Guide tour in Monemvasia

It is a narrow promontory on the southeast coast of Lakonia, Peloponnese, today a small island that used to be a peninsula in the distant past, according to ancient Greek traveller Pausanias’ “Guide to Greece”.

The meaning of the name ‘Monemvasia’ is explained in the “Chronicle of Moreas”, a historical document written in the late Byzantine period. Monemvasia is “the only [mone] entrance [emvasis]”, the only access point to the island over the bridge. The town’s location was strategic; it was a safe port, and a busy trading station for ship supplies.

The Byzantine emperor Maurice founded Monemvasia in the first year of his reign in 582 AD. The town survived the attacks of Goths, Avars and Slavs and became a major harbour on the trade routes shared by the Mediterranean basin ports and Levant (Western Asia).

The four golden seal decrees of the emperor Andronicus XII awarded Monemvasia with privileges and lands and the island was used as the port area of Mystras, the then capital of the Moreas Byzantine despotate [administrative division] in the Peloponnese.

The town’s wealth increased as a result of a thriving trade in top quality Malvazia (Venetian name for Monemvasia) wine with the royal courts of Europe, as well as in grains, wood, leather, furs and textiles.

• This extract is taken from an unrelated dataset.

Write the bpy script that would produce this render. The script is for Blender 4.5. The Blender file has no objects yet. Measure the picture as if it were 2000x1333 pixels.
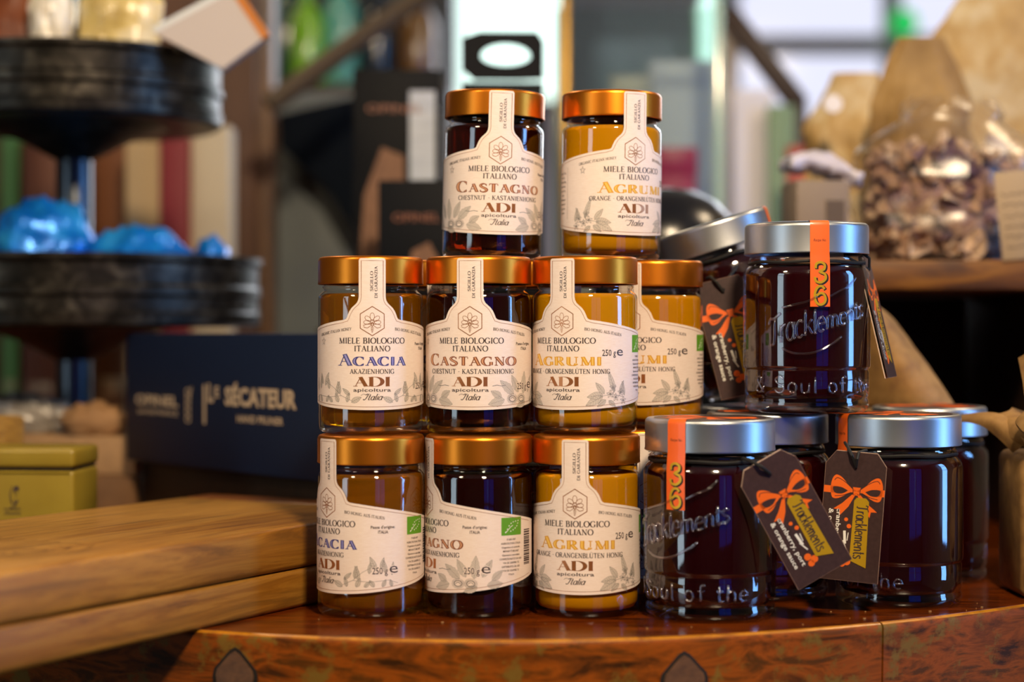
import bpy, bmesh, math, random
from mathutils import Vector, Matrix, Euler, noise

random.seed(7)
sc = bpy.context.scene
COL = sc.collection
RAD = math.radians
MM = 0.001

# ------------------------------------------------------------------ camera, world, lights, exposure
FPX = 3622.0          # focal length in pixels of the 2000 px wide frame
HZ = 645.0            # row of the horizon
CH = 0.175            # camera height above the counter top (counter top is z = 0)
cam_d = bpy.data.cameras.new('camera')
cam = bpy.data.objects.new('camera', cam_d)
COL.objects.link(cam)
cam.location = (0, 0, CH)
cam.rotation_euler = (RAD(90), 0, 0)
cam_d.sensor_width = 36.0
cam_d.lens = FPX * 36.0 / 2000.0
cam_d.shift_y = -(666.5 - HZ) / 2000.0
cam_d.clip_start = 0.05
cam_d.dof.use_dof = True
cam_d.dof.focus_distance = 1.162
cam_d.dof.aperture_fstop = 3.1
sc.camera = cam

sc.view_settings.view_transform = 'Standard'
sc.view_settings.look = 'None'
sc.view_settings.gamma = 1.0
sc.view_settings.use_curve_mapping = False
sc.view_settings.exposure = 0.0
sc.cycles.use_denoising = True
sc.cycles.use_adaptive_sampling = True
sc.cycles.adaptive_threshold = 0.03
sc.cycles.max_bounces = 9
sc.cycles.diffuse_bounces = 3
sc.cycles.glossy_bounces = 3
sc.cycles.transmission_bounces = 6
sc.cycles.transparent_max_bounces = 24
sc.cycles.sample_clamp_indirect = 6.0
sc.cycles.caustics_reflective = False

w = bpy.data.worlds.new('world')
sc.world = w
w.use_nodes = True
w.node_tree.nodes['Background'].inputs[0].default_value = (0.55, 0.62, 0.75, 1)
w.node_tree.nodes['Background'].inputs[1].default_value = 0.4


def area_light(name, loc, target, size, energy, color, size_y=None):
    d = bpy.data.lights.new(name, 'AREA')
    d.energy = energy
    d.color = color
    d.shape = 'RECTANGLE' if size_y else 'DISK'
    d.size = size
    if size_y:
        d.size_y = size_y
    o = bpy.data.objects.new(name, d)
    COL.objects.link(o)
    o.location = loc
    o.rotation_euler = (Vector(target) - Vector(loc)).to_track_quat('-Z', 'Y').to_euler()
    return o


# shop lamps (their shades are built with the room) and daylight entering at the windows
LAMPS = [((0.25, 0.15, 1.15), 28.0), ((-0.75, 0.45, 1.05), 3.5), ((-0.55, 2.1, 1.25), 3.5), ((1.05, 1.60, 1.30), 7.0)]  # last lamp is added to light the display case and crate bags
for i, (p, e) in enumerate(LAMPS):
    area_light('lamp_light', p, (p[0] * 0.4, 1.25 if i < 2 else p[1], 0.1 if i < 2 else 0.0), 0.17, e, (1.0, 0.77, 0.50))
area_light('window_daylight', (0.95, 4.3, 0.95), (0.2, 1.2, 0.1), 1.5, 30.0, (0.88, 0.92, 1.0), 1.2)


# ------------------------------------------------------------------ helpers
def lin(h):
    h = h.lstrip('#')
    out = []
    for i in (0, 2, 4):
        c = int(h[i:i + 2], 16) / 255.0
        out.append(c / 12.92 if c <= 0.04045 else ((c + 0.055) / 1.055) ** 2.4)
    return (out[0], out[1], out[2], 1.0)


def P(px, py, d):
    """World point of a photograph pixel at depth d (metres)."""
    return Vector(((px - 1000.0) / FPX * d, d, CH - (py - HZ) / FPX * d))


def X(px, d):
    return (px - 1000.0) / FPX * d


def Z(py, d):
    return CH - (py - HZ) / FPX * d


def principled(name, col, rough=0.5, metal=0.0, spec=0.5, trans=0.0, ior=1.5, coat=0.0, coat_rough=0.05, sss=0.0,
               sss_radius=(1, 0.5, 0.2), sss_scale=0.005, emit=None, emit_s=0.0, aniso=0.0):
    m = bpy.data.materials.new(name)
    m.use_nodes = True
    b = m.node_tree.nodes['Principled BSDF']
    if isinstance(col, str):
        col = lin(col)
    b.inputs['Base Color'].default_value = col
    b.inputs['Roughness'].default_value = rough
    b.inputs['Metallic'].default_value = metal
    b.inputs['Specular IOR Level'].default_value = spec
    b.inputs['Transmission Weight'].default_value = trans
    b.inputs['IOR'].default_value = ior
    b.inputs['Coat Weight'].default_value = coat
    b.inputs['Coat Roughness'].default_value = coat_rough
    b.inputs['Anisotropic'].default_value = aniso
    if sss:
        b.inputs['Subsurface Weight'].default_value = sss
        b.inputs['Subsurface Radius'].default_value = sss_radius
        b.inputs['Subsurface Scale'].default_value = sss_scale
    if emit:
        b.inputs['Emission Color'].default_value = lin(emit) if isinstance(emit, str) else emit
        b.inputs['Emission Strength'].default_value = emit_s
    return m


def N(m, t, **kw):
    n = m.node_tree.nodes.new(t)
    for k, v in kw.items():
        setattr(n, k, v)
    return n


def L(m, a, b):
    m.node_tree.links.new(a, b)


def tex_coords(m, scale=(1, 1, 1), rot=(0, 0, 0), loc=(0, 0, 0)):
    tc = N(m, 'ShaderNodeTexCoord')
    mp = N(m, 'ShaderNodeMapping')
    mp.inputs['Scale'].default_value = scale
    mp.inputs['Rotation'].default_value = rot
    mp.inputs['Location'].default_value = loc
    L(m, tc.outputs['Object'], mp.inputs['Vector'])
    return mp.outputs['Vector']


def noise_tex(m, vec, scale, detail=4, rough=0.55, dist=0.0):
    n = N(m, 'ShaderNodeTexNoise')
    n.inputs['Scale'].default_value = scale
    n.inputs['Detail'].default_value = detail
    n.inputs['Roughness'].default_value = rough
    n.inputs['Distortion'].default_value = dist
    L(m, vec, n.inputs['Vector'])
    return n.outputs['Fac']


def ramp(m, fac, stops):
    r = N(m, 'ShaderNodeValToRGB')
    el = r.color_ramp.elements
    while len(el) < len(stops):
        el.new(0.5)
    for e, (p, c) in zip(el, stops):
        e.position = p
        e.color = lin(c) if isinstance(c, str) else c
    L(m, fac, r.inputs['Fac'])
    return r.outputs['Color']


def mixc(m, fac, a, b, mode='MIX'):
    n = N(m, 'ShaderNodeMix', data_type='RGBA', blend_type=mode)
    if isinstance(fac, float):
        n.inputs[0].default_value = fac
    else:
        L(m, fac, n.inputs[0])
    for s, v in ((n.inputs[6], a), (n.inputs[7], b)):
        if isinstance(v, str):
            s.default_value = lin(v)
        elif isinstance(v, tuple):
            s.default_value = v
        else:
            L(m, v, s)
    return n.outputs[2]


def bump(m, h, strength=0.2, dist=0.001):
    b = N(m, 'ShaderNodeBump')
    b.inputs['Strength'].default_value = strength
    b.inputs['Distance'].default_value = dist
    L(m, h, b.inputs['Height'])
    L(m, b.outputs['Normal'], m.node_tree.nodes['Principled BSDF'].inputs['Normal'])


def base(m):
    return m.node_tree.nodes['Principled BSDF']


def noisy(name, stops, scale, rough=0.5, stretch=(1, 1, 1), detail=5, bump_s=0.0, bump_d=0.001, dist=0.0, **kw):
    m = principled(name, (0.5, 0.5, 0.5, 1), rough, **kw)
    v = tex_coords(m, stretch)
    f = noise_tex(m, v, scale, detail, 0.6, dist)
    L(m, ramp(m, f, stops), base(m).inputs['Base Color'])
    if bump_s:
        bump(m, f, bump_s, bump_d)
    return m


# --- mesh making
def new_mesh(name, verts, faces, smooth=True, sharp=35):
    me = bpy.data.meshes.new(name)
    me.from_pydata([tuple(v) for v in verts], [], faces)
    me.validate()
    if smooth and len(me.polygons):
        me.polygons.foreach_set('use_smooth', [True] * len(me.polygons))
        if sharp:
            me.set_sharp_from_angle(angle=RAD(sharp))
    me.update()
    return me


def obj(name, me, m=None, parent=None, loc=None, rot=None):
    o = bpy.data.objects.new(name, me)
    COL.objects.link(o)
    if m is not None and me is not None and len(me.materials) == 0:
        me.materials.append(m)
    if parent is not None:
        o.parent = parent
    if loc is not None:
        o.location = loc
    if rot is not None:
        o.rotation_euler = rot
    return o


def thing(name, label, cat, loc=(0, 0, 0), rot=(0, 0, 0), group=None):
    o = bpy.data.objects.new(name, None)
    o.empty_display_size = 0.02
    COL.objects.link(o)
    o.location = loc
    o.rotation_euler = rot
    return tag(o, label, cat, group)


def tag(o, label, cat, group=None, kind=None):
    if label:
        o['label'] = label
    if cat:
        o['category'] = cat
    if group:
        o['group'] = group
    if kind:
        o['kind'] = kind
    return o


def structure(o, label=None, cat=None):
    o['kind'] = 'structure'
    if label:
        o['label'] = label
        o['category'] = cat
    return o


def kids(o):
    return [c for c in bpy.data.objects if c.parent == o]


CHILD = {}


def copy_tree(o, parent=None):
    c = o.copy()
    COL.objects.link(c)
    c.parent = parent
    for ch in kids(o):
        copy_tree(ch, c)
    return c


class MB:
    """collects geometry for ONE mesh"""
    def __init__(s):
        s.v = []
        s.f = []

    def add(s, verts, faces):
        k = len(s.v)
        s.v += [Vector(q) for q in verts]
        s.f += [tuple(i + k for i in f) for f in faces]
        return s

    def lathe(s, prof, segs=64, close=False):
        n = len(prof)
        vs, fs = [], []
        for j in range(segs):
            a = 2 * math.pi * j / segs
            for r, z in prof:
                vs.append((r * math.sin(a), -r * math.cos(a), z))
        for j in range(segs):
            j2 = (j + 1) % segs
            for i in range(n - 1 + (1 if close else 0)):
                i2 = (i + 1) % n
                fs.append((j * n + i, j2 * n + i, j2 * n + i2, j * n + i2))
        return s.add(vs, fs)

    def box(s, x0, x1, y0, y1, z0, z1, bev=0.0, seg=2):
        bm = bmesh.new()
        bmesh.ops.create_cube(bm, size=1.0)
        for v in bm.verts:
            v.co = Vector(((x0 + x1) / 2 + v.co.x * (x1 - x0), (y0 + y1) / 2 + v.co.y * (y1 - y0), (z0 + z1) / 2 + v.co.z * (z1 - z0)))
        if bev:
            bmesh.ops.bevel(bm, geom=bm.edges[:], offset=bev, segments=seg, profile=0.5, affect='EDGES')
        bm.verts.ensure_lookup_table()
        bm.verts.index_update()
        s.add([v.co.copy() for v in bm.verts], [tuple(v.index for v in f.verts) for f in bm.faces])
        bm.free()
        return s

    def prism(s, poly, y0, y1):
        """polygon in (x, z), extruded along y"""
        n = len(poly)
        vs = [(x, y0, z) for x, z in poly] + [(x, y1, z) for x, z in poly]
        fs = [tuple(range(n)), tuple(range(2 * n - 1, n - 1, -1))]
        fs += [(i, i + n, (i + 1) % n + n, (i + 1) % n) for i in range(n)]
        return s.add(vs, fs)

    def slab(s, poly, z0, z1):
        """polygon in (x, y), extruded along z"""
        n = len(poly)
        vs = [(x, y, z0) for x, y in poly] + [(x, y, z1) for x, y in poly]
        fs = [tuple(range(n - 1, -1, -1)), tuple(range(n, 2 * n))]
        fs += [(i, (i + 1) % n, (i + 1) % n + n, i + n) for i in range(n)]
        return s.add(vs, fs)

    def tube(s, pts, rad, segs=8, closed=False, cap=True):
        pts = [Vector(p) for p in pts]
        n = len(pts)
        if n < 2:
            return s
        rr = rad if isinstance(rad, (list, tuple)) else [rad] * n
        vs, fs = [], []
        up = None
        for i, p in enumerate(pts):
            a = pts[i - 1] if (i > 0 or closed) else p
            b = pts[(i + 1) % n] if (i < n - 1 or closed) else p
            t = (b - a)
            t = t.normalized() if t.length > 1e-9 else Vector((0, 0, 1))
            if up is None:
                up = t.orthogonal().normalized()
            up = (up - t * up.dot(t))
            up = up.normalized() if up.length > 1e-6 else t.orthogonal().normalized()
            side = t.cross(up)
            for k in range(segs):
                an = 2 * math.pi * k / segs
                vs.append(p + (up * math.cos(an) + side * math.sin(an)) * rr[i])
        m = n if closed else n - 1
        for i in range(m):
            i2 = (i + 1) % n
            for k in range(segs):
                k2 = (k + 1) % segs
                fs.append((i * segs + k, i * segs + k2, i2 * segs + k2, i2 * segs + k))
        if cap and not closed:
            fs.append(tuple(range(segs - 1, -1, -1)))
            fs.append(tuple((n - 1) * segs + k for k in range(segs)))
        return s.add(vs, fs)

    def sheet(s, fn, nu, nv, thick=0.0):
        vs = [Vector(fn(i / nu, j / nv)) for j in range(nv + 1) for i in range(nu + 1)]
        fs = [(j * (nu + 1) + i, j * (nu + 1) + i + 1, (j + 1) * (nu + 1) + i + 1, (j + 1) * (nu + 1) + i) for j in range(nv) for i in range(nu)]
        if not thick:
            return s.add(vs, fs)
        nr = [Vector((0, 0, 0)) for _ in vs]
        for f in fs:
            n = (vs[f[1]] - vs[f[0]]).cross(vs[f[3]] - vs[f[0]])
            for i in f:
                nr[i] += n
        k = len(vs)
        vs2 = [v - (n.normalized() if n.length > 0 else Vector((0, 0, 1))) * thick for v, n in zip(vs, nr)]
        fs2 = [tuple(i + k for i in reversed(f)) for f in fs]
        edge = [i for i in range(nu + 1)] + [j * (nu + 1) + nu for j in range(1, nv + 1)] + [nv * (nu + 1) + i for i in range(nu - 1, -1, -1)] + [j * (nu + 1) for j in range(nv - 1, 0, -1)]
        fs3 = [(edge[i], edge[i - 1], edge[i - 1] + k, edge[i] + k) for i in range(len(edge))]
        return s.add(vs + vs2, fs + fs2 + fs3)

    def move(s, mat):
        s.v = [mat @ v for v in s.v]
        return s

    def mesh(s, name, smooth=True, sharp=35):
        return new_mesh(name, s.v, s.f, smooth, sharp)

    def build(s, name, m, parent=None, loc=None, rot=None, smooth=True, sharp=35):
        return obj(name, s.mesh(name, smooth, sharp), m, parent, loc, rot)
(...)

The town became self sufficient, and during its heyday the population reached 40,000. After Constantinople was conquered by the Ottoman Turks, Monemvasia was the only resisting Byzantine stronghold. During the Ottoman – Venetian war, the locals decided to surrender to Venetian rule in 1463. For one hundred years, the town has been known as ‘Napoli di Malvasia’; in 1540 Venetians handed Monemvasia over to the Ottoman Turks for approx. 100 years (until the end of the 17th century). The town was then evacuated when Venetians withdrew their troops and the Greek population followed them west, in fear of Ottoman retaliation.

Monemvasia mountain

 

The town’s new Ottoman name ‘Menexes’ [meaning Violet] sounded more poetic, as in the springtime the town is filled with violet flowers. The Ottomans started building impressive fortifications and many state buildings were restored during that time.

In late 17th century, the Venetians returned; locals, however, were not thrilled to see them back. By the end of the 18th century, population numbers rose back to normal; local archives include a record of 10.000 inhabitants who contributed by 17% to Venetian revenue coming from the overseas dominions in the Peloponnese. The Ottomans occupy the island in 1715 and will remain there for approximately 100 years until the 1821 Greek revolution which led to national liberation.

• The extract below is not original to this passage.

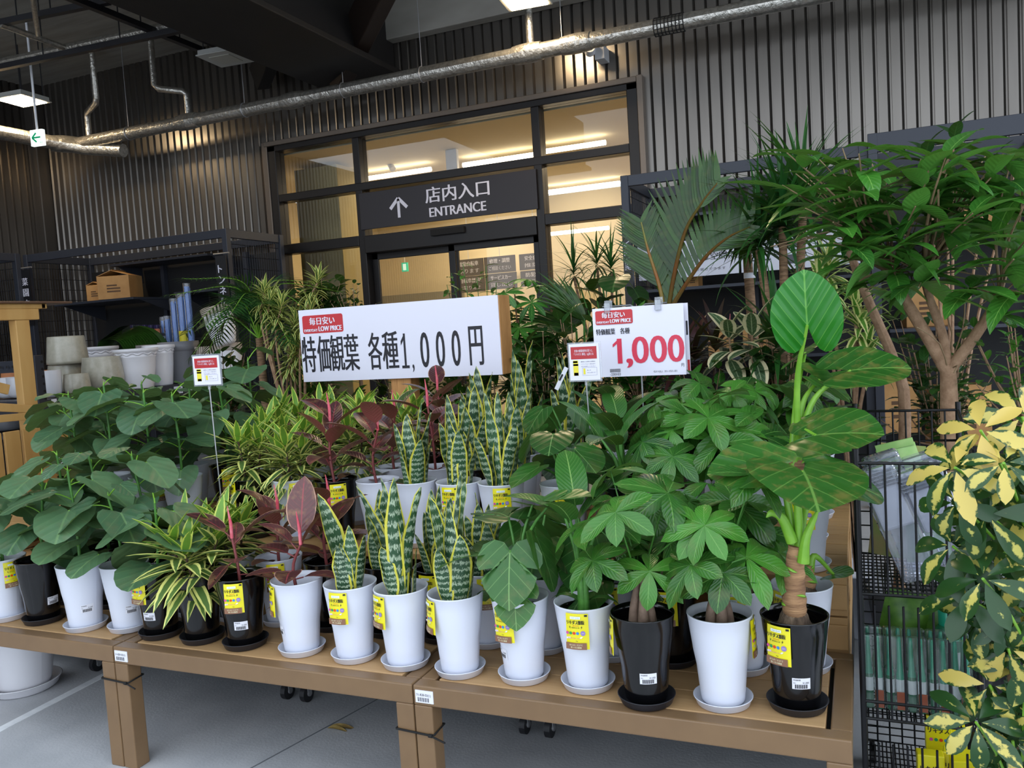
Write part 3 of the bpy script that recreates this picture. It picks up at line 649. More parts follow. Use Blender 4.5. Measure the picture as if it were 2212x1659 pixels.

Monemvasia is a typical example of a town founded by Greeks, then changed significantly by Venetians, the experts on fortification construction, and rebuilt further by Ottoman rulers. Its imposing fortifications were commissioned by the Ottoman rulers; they were constructed by local Greek masons who applied the art and techniques they had learnt from Venetian master architects.

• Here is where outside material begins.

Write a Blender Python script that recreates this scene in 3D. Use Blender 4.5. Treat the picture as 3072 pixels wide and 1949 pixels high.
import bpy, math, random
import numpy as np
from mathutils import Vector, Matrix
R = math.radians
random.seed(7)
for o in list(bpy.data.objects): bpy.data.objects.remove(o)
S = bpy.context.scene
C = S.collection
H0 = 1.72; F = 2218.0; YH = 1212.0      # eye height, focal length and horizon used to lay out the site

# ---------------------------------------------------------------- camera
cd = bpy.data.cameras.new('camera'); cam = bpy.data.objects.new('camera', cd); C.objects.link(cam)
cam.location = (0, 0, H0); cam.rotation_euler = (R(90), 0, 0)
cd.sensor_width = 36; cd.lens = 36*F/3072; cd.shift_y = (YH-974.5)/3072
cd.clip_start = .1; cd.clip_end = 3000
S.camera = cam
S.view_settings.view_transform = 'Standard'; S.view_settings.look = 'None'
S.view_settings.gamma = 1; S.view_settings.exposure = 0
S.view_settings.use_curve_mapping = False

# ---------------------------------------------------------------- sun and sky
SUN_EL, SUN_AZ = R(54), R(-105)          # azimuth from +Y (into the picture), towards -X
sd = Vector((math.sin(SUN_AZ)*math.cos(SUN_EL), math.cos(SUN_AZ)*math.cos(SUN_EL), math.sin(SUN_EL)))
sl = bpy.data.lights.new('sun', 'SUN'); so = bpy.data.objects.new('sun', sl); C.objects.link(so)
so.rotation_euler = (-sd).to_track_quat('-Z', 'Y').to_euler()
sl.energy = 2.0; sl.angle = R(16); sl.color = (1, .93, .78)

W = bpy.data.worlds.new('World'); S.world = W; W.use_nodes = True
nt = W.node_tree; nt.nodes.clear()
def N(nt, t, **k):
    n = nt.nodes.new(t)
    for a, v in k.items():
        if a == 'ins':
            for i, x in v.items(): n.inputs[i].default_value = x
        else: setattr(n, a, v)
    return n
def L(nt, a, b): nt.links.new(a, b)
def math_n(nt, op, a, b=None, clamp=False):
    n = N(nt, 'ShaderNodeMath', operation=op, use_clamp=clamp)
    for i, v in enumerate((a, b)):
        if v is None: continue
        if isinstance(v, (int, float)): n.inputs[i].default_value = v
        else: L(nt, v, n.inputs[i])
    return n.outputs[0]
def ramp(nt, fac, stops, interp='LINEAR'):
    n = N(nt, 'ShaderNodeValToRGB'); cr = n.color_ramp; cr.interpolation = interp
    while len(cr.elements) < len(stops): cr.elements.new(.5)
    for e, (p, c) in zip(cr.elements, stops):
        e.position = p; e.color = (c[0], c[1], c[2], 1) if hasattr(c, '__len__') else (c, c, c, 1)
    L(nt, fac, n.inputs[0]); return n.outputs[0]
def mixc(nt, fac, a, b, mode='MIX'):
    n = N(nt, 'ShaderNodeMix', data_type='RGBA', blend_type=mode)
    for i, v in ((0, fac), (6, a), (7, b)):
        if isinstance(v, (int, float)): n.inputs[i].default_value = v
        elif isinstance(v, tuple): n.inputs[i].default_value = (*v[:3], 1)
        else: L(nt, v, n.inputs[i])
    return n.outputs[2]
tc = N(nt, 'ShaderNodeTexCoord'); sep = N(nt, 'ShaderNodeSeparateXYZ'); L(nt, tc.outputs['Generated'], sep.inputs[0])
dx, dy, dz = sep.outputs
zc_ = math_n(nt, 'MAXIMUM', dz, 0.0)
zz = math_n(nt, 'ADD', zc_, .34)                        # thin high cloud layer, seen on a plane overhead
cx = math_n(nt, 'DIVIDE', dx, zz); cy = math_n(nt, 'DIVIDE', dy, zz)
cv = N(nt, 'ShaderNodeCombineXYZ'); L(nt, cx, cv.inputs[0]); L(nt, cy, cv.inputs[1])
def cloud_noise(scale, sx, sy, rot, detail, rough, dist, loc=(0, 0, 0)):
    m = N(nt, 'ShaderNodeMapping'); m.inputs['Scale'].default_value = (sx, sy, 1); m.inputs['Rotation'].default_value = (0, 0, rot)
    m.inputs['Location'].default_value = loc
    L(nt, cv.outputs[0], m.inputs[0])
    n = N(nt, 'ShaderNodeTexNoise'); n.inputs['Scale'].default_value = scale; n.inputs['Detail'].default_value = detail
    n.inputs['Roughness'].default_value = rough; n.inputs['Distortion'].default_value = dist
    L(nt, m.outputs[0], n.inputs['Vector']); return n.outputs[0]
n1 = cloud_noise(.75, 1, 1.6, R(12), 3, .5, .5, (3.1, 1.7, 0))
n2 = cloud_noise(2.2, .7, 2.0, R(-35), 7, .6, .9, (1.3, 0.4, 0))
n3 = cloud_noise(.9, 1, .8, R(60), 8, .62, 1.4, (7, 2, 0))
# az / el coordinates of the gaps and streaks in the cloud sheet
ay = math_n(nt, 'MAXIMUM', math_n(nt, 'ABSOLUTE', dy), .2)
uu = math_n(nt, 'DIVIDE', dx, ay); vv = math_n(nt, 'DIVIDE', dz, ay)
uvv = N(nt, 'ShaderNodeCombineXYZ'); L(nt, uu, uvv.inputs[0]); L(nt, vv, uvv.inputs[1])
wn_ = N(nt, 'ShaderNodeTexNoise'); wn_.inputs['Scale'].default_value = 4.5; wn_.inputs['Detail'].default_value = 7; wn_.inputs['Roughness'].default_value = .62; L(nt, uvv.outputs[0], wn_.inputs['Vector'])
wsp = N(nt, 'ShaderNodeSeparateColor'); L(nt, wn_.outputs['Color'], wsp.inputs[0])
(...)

Pel Lakonia Monemvasia church 560

The town is also well known for its Byzantine monuments:

- The church of Agia Sofia on the upper town quarters, perched on the cliff, dates to the 11th century and it is a rare octagon-shaped Byzantine church, possibly sponsored by a Byzantine emperor. The location affords a breathtaking view of the Aegean Sea, and when the skies are clear one see as far as the island of Crete.
- The church of Jesus Christ in Chains, facing the central town square, is the cathedral. Built on the ruins of an early Christian Basilica, it bears quite a few elements of Venetian architecture.

A walk in the picturesque town offers visitors views of impressive nature and architecture, interesting shopping, enjoyable coffee breaks or meals in traditional tavernas and an opportunity for taking some truly amazing photos.